Serve Pork Liver Pâté Alongside:
My pork liver pâté works beautifully for dinner parties, grazing tables, & picnics. Make alongside these other recipes.
- Bacon-Wrapped Medjool Dates
- Marinated Fried Anchovies With Grilled Halloumi
- Grilled Octopus Salad With Waffle-Cut Sweet Potato Fries
- Mussels in a Bacon, Tomato, Roasted Red Pepper & Red Wine Sauce
This is the recipe that I have been making for years. It is similar to many French and Mediterannean-style country peasant pâté recipes out there. I truly hope you enjoy it.
Ingredients
Equipment:
- Mortar & Pestle optional but recommended
- High-powered blender
For The Pâté:
- One whole fresh pork liver. Preferably from pasture-raised heritage pork and trimmed of any sinew or veins (ask your butcher)
- 2 lbs pork shoulder
- ½ pound slab bacon
- 1- pint cremini mushrooms chopped fine (or another mushroom of your choice)
- 2 large yellow onions
- 2 large eggs
- ½ cup whole milk I prefer raw unpasteurized dairy
- ½ cup of port wine or any sweet dessert wine
- Spices 1 teaspoon each: mustard seed, nutmeg, sumac, black pepper, coriander seeds
- 2 tablespoons of fresh thyme
- ½ cup of any one of these berries dried: black or red currant, cherries, blueberries, or raisins
- Lard and/or butter sufficient for cooking.
For the Wild Berry Topping/Compote:
- 3 cups of wild or domestic berries of choice or a mixture of any of the following: black or red currant, saskatoon berry, raspberry, cranberry, blackberry.
- 2 tablespoons of fresh lemon juice
- ½ cup of maple syrup or honey.
Instructions
- Dice your onions and allow them to slowly caramelize in lard and/or butter while you continue with the other steps. Whenever they have finished, transfer them into a bowl and store in the refrigerator until further use.
- In a medium pan on medium-high heat melt some lard and/or butter and saute your chopped mushrooms until they have released all of their liquid and are nearly dry. 10-15 minutes.
- Preheat oven to 250 Fahrenheit.
- Toast your spices, allow them to cool, and then grind them to a fine powder using a pestle or other grinder.
- Finely dice the slab bacon into small pieces.
- Cut up your pork shoulder into approximately 2-inch sections and season with 1/2 of the toasted and ground spice mixture and a big pinch of salt.
- Place pork shoulder chunks into an oven-safe French or Dutch oven, cover the pork chunks with the diced slab bacon, put a lid on the pot and cook in the oven for 2-3 hours, or until the flesh is fork-tender and easily falls apart. (You can also do this the night before).
- Cut up your pork liver into 1-inch sections and season with the remaining 1/2 of the toasted and ground spice mixture and a big pinch of salt.
- In a medium pan on medium-high heat, heat up butter or lard and saute the pork liver quickly, until still pink in the center.

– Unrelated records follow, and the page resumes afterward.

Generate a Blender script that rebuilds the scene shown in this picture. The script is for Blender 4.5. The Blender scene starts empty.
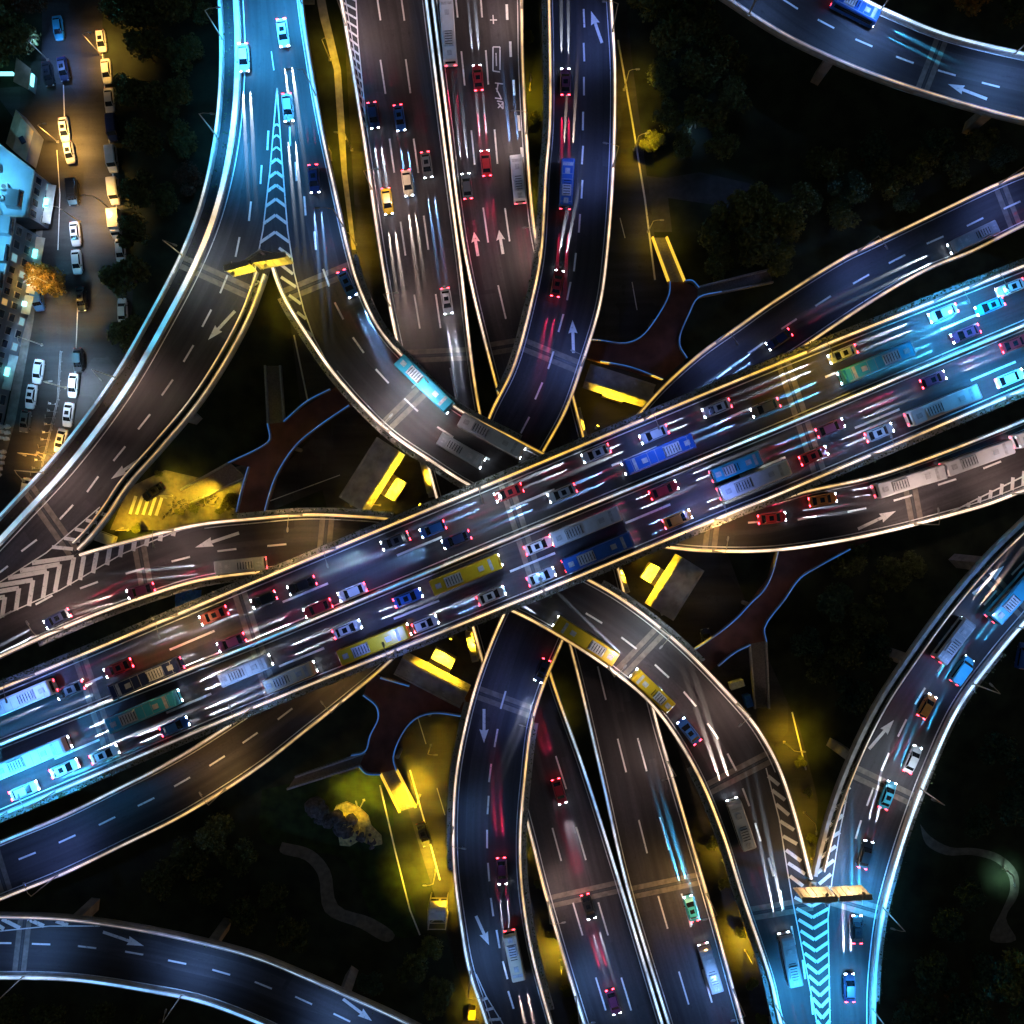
import bpy, math, random
from mathutils import Vector
random.seed(7)
R = math.radians
sc = bpy.context.scene
C = sc.collection
# ------------------------------------------------------------------ camera, sky, exposure
CAM_H, FOC = 170.0, 884.0
cd = bpy.data.cameras.new('drone_camera'); cam = bpy.data.objects.new('drone_camera', cd); C.objects.link(cam)
cam.location = (0, 0, CAM_H); cd.angle = 2*math.atan(512/FOC); cd.clip_end = 3000; cd.clip_start = 1
sc.camera = cam
w = bpy.data.worlds.new('World'); sc.world = w; w.use_nodes = True
nt = w.node_tree; bg = nt.nodes['Background']
sky = nt.nodes.new('ShaderNodeTexSky'); sky.sky_type = 'NISHITA'; sky.sun_disc = False
sky.sun_elevation = R(2); sky.sun_rotation = R(140)
nt.links.new(sky.outputs[0], bg.inputs[0]); bg.inputs[1].default_value = 0.05
sd = bpy.data.lights.new('moon', 'SUN'); sd.energy = 0.012; sd.angle = R(0.5); sd.color = (0.6, 0.75, 1)
so = bpy.data.objects.new('moon', sd); C.objects.link(so); so.rotation_euler = (R(50), 0, R(140))
sc.view_settings.view_transform = 'Standard'; sc.view_settings.look = 'None'
sc.view_settings.exposure = 0.0; sc.view_settings.gamma = 1.0; sc.view_settings.use_curve_mapping = False
sc.cycles.use_denoising = True; sc.cycles.use_light_tree = True; sc.cycles.max_bounces = 4
sc.cycles.sample_clamp_indirect = 4; sc.cycles.caustics_reflective = False; sc.cycles.caustics_refractive = False

def P(px, py, z=0.0):
    k = (CAM_H - z)/FOC
    return Vector(((px-512)*k, (512-py)*k, z))
def PX(v):
    k = FOC/(CAM_H - v.z)
    return (512+v.x*k, 512-v.y*k)
# ------------------------------------------------------------------ materials
MATS = {}
def mat(name, col, rough=0.7, metal=0.0, var=0.25, scale=3.0, emit=None, estr=0.0, coord='Object', bump=0.0, coat=0.0):
    if name in MATS: return MATS[name]
    m = bpy.data.materials.new(name); m.use_nodes = True; t = m.node_tree; b = t.nodes['Principled BSDF']
    tc = t.nodes.new('ShaderNodeTexCoord'); n = t.nodes.new('ShaderNodeTexNoise')
    n.inputs['Scale'].default_value = scale; n.inputs['Detail'].default_value = 5
    t.links.new(tc.outputs[coord], n.inputs['Vector'])
    r = t.nodes.new('ShaderNodeValToRGB'); e = r.color_ramp.elements
    e[0].position = .3; e[1].position = .7
    e[0].color = (*[c*(1-var) for c in col], 1); e[1].color = (*[min(1, c*(1+var)) for c in col], 1)
    t.links.new(n.outputs['Fac'], r.inputs[0]); t.links.new(r.outputs[0], b.inputs['Base Color'])
    b.inputs['Roughness'].default_value = rough; b.inputs['Metallic'].default_value = metal
    if coat: b.inputs['Coat Weight'].default_value = coat
    if bump:
        bp = t.nodes.new('ShaderNodeBump'); bp.inputs['Strength'].default_value = bump
        t.links.new(n.outputs['Fac'], bp.inputs['Height']); t.links.new(bp.outputs[0], b.inputs['Normal'])
    if emit:
        b.inputs['Emission Color'].default_value = (*emit, 1); b.inputs['Emission Strength'].default_value = estr
    MATS[name] = m
    return m
def asphalt(name, col, uv=True):
    m = bpy.data.materials.new(name); m.use_nodes = True; t = m.node_tree; b = t.nodes['Principled BSDF']
    N = t.nodes.new; L = t.links.new
    tc = N('ShaderNodeTexCoord')
    mp = N('ShaderNodeMapping'); mp.inputs['Scale'].default_value = (0.018, 0.9, 1) if uv else (.05, .5, 1)
    L(tc.outputs['UV' if uv else 'Object'], mp.inputs[0])
    n1 = N('ShaderNodeTexNoise'); n1.inputs['Scale'].default_value = 1; n1.inputs['Detail'].default_value = 4; L(mp.outputs[0], n1.inputs['Vector'])
    n2 = N('ShaderNodeTexNoise'); n2.inputs['Scale'].default_value = 0.07; n2.inputs['Detail'].default_value = 6; L(tc.outputs['Object'], n2.inputs['Vector'])
    n3 = N('ShaderNodeTexNoise'); n3.inputs['Scale'].default_value = 2.6; n3.inputs['Detail'].default_value = 3; L(tc.outputs['Object'], n3.inputs['Vector'])
    def mul(a, lo, hi, p0=.3, p1=.7):
        r = N('ShaderNodeMapRange'); r.inputs[1].default_value = p0; r.inputs[2].default_value = p1; r.inputs[3].default_value = lo; r.inputs[4].default_value = hi
        L(a, r.inputs[0]); return r.outputs[0]
    a, bb, c = mul(n1.outputs['Fac'], .6, 1.5), mul(n2.outputs['Fac'], .7, 1.35), mul(n3.outputs['Fac'], .82, 1.2)
    x1 = N('ShaderNodeMath'); x1.operation = 'MULTIPLY'; L(a, x1.inputs[0]); L(bb, x1.inputs[1])
    x2 = N('ShaderNodeMath'); x2.operation = 'MULTIPLY'; L(x1.outputs[0], x2.inputs[0]); L(c, x2.inputs[1])
    mp2 = N('ShaderNodeMapping'); mp2.inputs['Scale'].default_value = (.035, .27, 1) if uv else (.12, .1, 1); L(tc.outputs['UV' if uv else 'Object'], mp2.inputs[0])
    vo = N('ShaderNodeTexVoronoi'); vo.distance = 'CHEBYCHEV'; vo.inputs['Scale'].default_value = 1; L(mp2.outputs[0], vo.inputs['Vector'])
    sep = N('ShaderNodeSeparateColor'); L(vo.outputs['Color'], sep.inputs[0]); pt = mul(sep.outputs[0], .72, 1.22, .1, .9)
    mp3 = N('ShaderNodeMapping'); mp3.inputs['Scale'].default_value = (.25, .8, 1) if uv else (.3, .3, 1); L(tc.outputs['UV' if uv else 'Object'], mp3.inputs[0])
    n4 = N('ShaderNodeTexNoise'); n4.inputs['Scale'].default_value = 1.3; n4.inputs['Detail'].default_value = 8; n4.inputs['Roughness'].default_value = .75; L(mp3.outputs[0], n4.inputs['Vector']); oil = mul(n4.outputs['Fac'], .45, 1.0, .33, .42)
    x3 = N('ShaderNodeMath'); x3.operation = 'MULTIPLY'; L(pt, x3.inputs[0]); L(oil, x3.inputs[1])
    x4 = N('ShaderNodeMath'); x4.operation = 'MULTIPLY'; L(x2.outputs[0], x4.inputs[0]); L(x3.outputs[0], x4.inputs[1]); x2 = x4
    vm = N('ShaderNodeVectorMath'); vm.operation = 'SCALE'; vm.inputs[0].default_value = col; L(x2.outputs[0], vm.inputs['Scale'])
    L(vm.outputs[0], b.inputs['Base Color'])
    rr = N('ShaderNodeMapRange'); rr.inputs[3].default_value = .45; rr.inputs[4].default_value = .8; L(n3.outputs['Fac'], rr.inputs[0]); L(rr.outputs[0], b.inputs['Roughness'])
    bp = N('ShaderNodeBump'); bp.inputs['Strength'].default_value = .25; L(n3.outputs['Fac'], bp.inputs['Height']); L(bp.outputs[0], b.inputs['Normal'])
    MATS[name] = m
    return m
def glow_mat():
    m = bpy.data.materials.new('coloured glow'); m.use_nodes = True; t = m.node_tree; b = t.nodes['Principled BSDF']
    at = t.nodes.new('ShaderNodeAttribute'); at.attribute_name = 'glow'
    tc = t.nodes.new('ShaderNodeTexCoord'); n = t.nodes.new('ShaderNodeTexNoise'); n.inputs['Scale'].default_value = .22; n.inputs['Detail'].default_value = 6; n.inputs['Roughness'].default_value = .7
    t.links.new(tc.outputs['Object'], n.inputs['Vector'])
    mr = t.nodes.new('ShaderNodeMapRange'); mr.inputs[1].default_value = .3; mr.inputs[2].default_value = .7; mr.inputs[3].default_value = .2; mr.inputs[4].default_value = 1.3
    t.links.new(n.outputs['Fac'], mr.inputs[0])
    b.inputs['Base Color'].default_value = (.5, .5, .5, 1)
    t.links.new(at.outputs['Color'], b.inputs['Emission Color']); t.links.new(mr.outputs[0], b.inputs['Emission Strength'])
    return m
M_ASPH = asphalt('deck asphalt', (.037, .032, .035))
M_GASPH = asphalt('street asphalt', (.034, .033, .034), uv=False)
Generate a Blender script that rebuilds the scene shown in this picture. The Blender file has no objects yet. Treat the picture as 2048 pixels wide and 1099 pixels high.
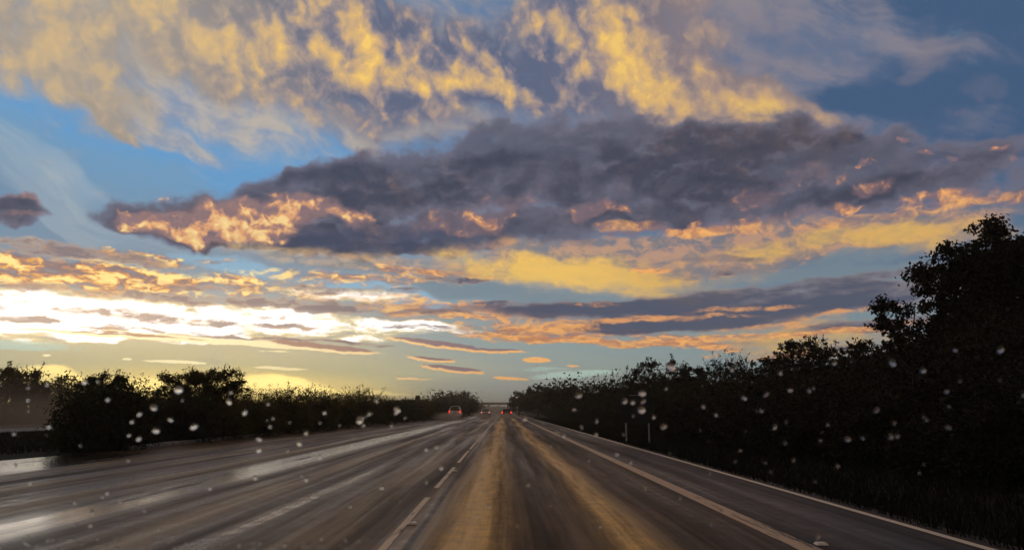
import bpy, bmesh, math, random
import numpy as np
from mathutils import Vector, Matrix, Euler

rnd = random.Random(7)
scene = bpy.context.scene

# ------------------------------------------------------------------ camera
F_PX = 1500.0                       # focal length in pixels of a 2048 wide frame
CAM_H = 1.2
PITCH = math.atan(270.5 / F_PX)     # road vanishes below the middle of the frame
YAW = math.atan(16.0 / F_PX)
cam_data = bpy.data.cameras.new("camera")
cam = bpy.data.objects.new("camera", cam_data)
scene.collection.objects.link(cam)
scene.camera = cam
cam_data.sensor_width = 36.0
cam_data.lens = F_PX / 2048.0 * 36.0
cam_data.clip_start = 0.05
cam_data.clip_end = 20000
cam.location = (0, 0, CAM_H)
cam.rotation_euler = (math.pi / 2 + PITCH, 0, -YAW)
cam_data.dof.use_dof = True
cam_data.dof.focus_distance = 45.0
cam_data.dof.aperture_fstop = cam_data.lens / 3.0     # a 3 mm wide phone aperture
cam_data.dof.aperture_blades = 0
CAM_M = cam.rotation_euler.to_matrix()


def pix_dir(px, py):
    return (CAM_M @ Vector(((px - 1024) / F_PX, -(py - 549.5) / F_PX, -1.0))).normalized()


def azel(px, py):
    d = pix_dir(px, py)
    return math.degrees(math.atan2(d.x, d.y)), math.degrees(math.asin(d.z))


# ------------------------------------------------------------------ render and colour
SUN_AZ, SUN_EL = azel(430, 790)[0], 1.4
scene.render.engine = "CYCLES"
scene.cycles.use_adaptive_sampling = True
scene.cycles.adaptive_threshold = 0.02
scene.cycles.adaptive_min_samples = 16
scene.cycles.use_denoising = True
scene.cycles.max_bounces = 5
scene.cycles.diffuse_bounces = 2
scene.cycles.glossy_bounces = 2
scene.cycles.transmission_bounces = 4
scene.cycles.transparent_max_bounces = 12
scene.cycles.volume_bounces = 0
scene.cycles.sample_clamp_indirect = 4.0
scene.view_settings.view_transform = "Standard"
scene.view_settings.look = "None"
scene.view_settings.gamma = 1.0
scene.view_settings.exposure = 0.0
scene.view_settings.use_curve_mapping = False


# ------------------------------------------------------------------ small node language
class NT:
    def __init__(self, tree):
        self.t = tree

    def new(self, kind, **props):
        n = self.t.nodes.new(kind)
        for k, v in props.items():
            setattr(n, k, v)
        return n

    def put(self, sock, v):
        if v is None:
            return
        if hasattr(v, "is_output"):
            self.t.links.new(v, sock)
        else:
            sock.default_value = v

    def m(self, op, a, b=None, c=None, clamp=False):
        n = self.new("ShaderNodeMath", operation=op, use_clamp=clamp)
        self.put(n.inputs[0], a)
        self.put(n.inputs[1], b)
        self.put(n.inputs[2], c)
        return n.outputs[0]

    def v(self, op, a, b=None, scale=None):
        n = self.new("ShaderNodeVectorMath", operation=op)
        self.put(n.inputs[0], a)
        if b is not None:
            self.put(n.inputs[1], b)
        if scale is not None:
            self.put(n.inputs[3], scale)
        return n.outputs[1] if op in ("LENGTH", "DOT_PRODUCT", "DISTANCE") else n.outputs[0]

    def add(self, *a):
        r = a[0]
        for x in a[1:]:
            r = self.m("ADD", r, x)
        return r

    def mul(self, a, b):
        return self.m("MULTIPLY", a, b)

    def xyz(self, x, y, z):
        n = self.new("ShaderNodeCombineXYZ")
        for i, v in enumerate((x, y, z)):
            self.put(n.inputs[i], v)
        return n.outputs[0]

    def sep(self, v):
        n = self.new("ShaderNodeSeparateXYZ")
        self.put(n.inputs[0], v)
        return n.outputs

    def noise(self, vec, scale, detail=4, rough=0.55, dist=0.0, dims="3D", col=False, kind="FBM", lac=2.0):
        n = self.new("ShaderNodeTexNoise", noise_dimensions=dims, noise_type=kind)
        self.put(n.inputs["Vector"], vec)
        self.put(n.inputs["Scale"], scale)
        self.put(n.inputs["Detail"], detail)
        self.put(n.inputs["Roughness"], rough)
        self.put(n.inputs["Lacunarity"], lac)
        self.put(n.inputs["Distortion"], dist)
        return n.outputs["Color"] if col else n.outputs["Fac"]

    def ramp(self, v, a, b, lo=0.0, hi=1.0, smooth=True):
        n = self.new("ShaderNodeMapRange", interpolation_type="SMOOTHSTEP" if smooth else "LINEAR")
        n.clamp = True
        for i, x in enumerate((v, a, b, lo, hi)):
            self.put(n.inputs[i], x)
        return n.outputs[0]

    def mix(self, f, a, b):
        n = self.new("ShaderNodeMix", data_type="RGBA", blend_type="MIX")
        self.put(n.inputs[0], f)
        self.put(n.inputs[6], a)
        self.put(n.inputs[7], b)
        return n.outputs[2]

    def colramp(self, v, stops):
        n = self.new("ShaderNodeValToRGB")
        self.put(n.inputs[0], v)
        e = n.color_ramp.elements
        while len(e) < len(stops):
            e.new(0.5)
        for i, (p, c) in enumerate(stops):
            e[i].position = p
            e[i].color = c
        return n.outputs[0]

    def mapping(self, vec, loc=(0, 0, 0), rot=0.0, scale=(1, 1, 1), kind="TEXTURE"):
        n = self.new("ShaderNodeMapping", vector_type=kind)
        self.put(n.inputs[0], vec)
        n.inputs[1].default_value = loc
        n.inputs[2].default_value = (0, 0, rot)
        n.inputs[3].default_value = scale
        return n.outputs[0]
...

This should take 2-3 minutes.
- Turn up the heat to medium-high and add your wine or port. Cook it off for about 60 seconds, it should be bubbling and foamy. Set aside with the rest of the ingredients until further use.
- Combine your eggs and milk in a bowl, and using either a whisk or electric mixer, beat until smooth.
- Place the egg and milk mixture in the refrigerator until ready to use.
- Make the wild berry compote: In a medium saucepan on medium heat, combine all of the ingredients and cook until bubbling and sufficiently thickened. About 10-15 minutes.
- Set berry mixture aside to cool.
- Once the pork shoulder has finished cooking, allow it to cool completely in its own juices.
- In a high-powered blender, combine the cooked liver, pork shoulder, egg & milk mixture, dried fruit, caramelized onions, & fresh thyme.
- Blend until it reaches your desired consistency. I prefer a slightly more rustic mixture.
- Add sea salt and black pepper to taste.
- Transfer mixture to jars or bowls, top with fresh wild berry compote and enjoy.
- Freeze any leftovers after a week.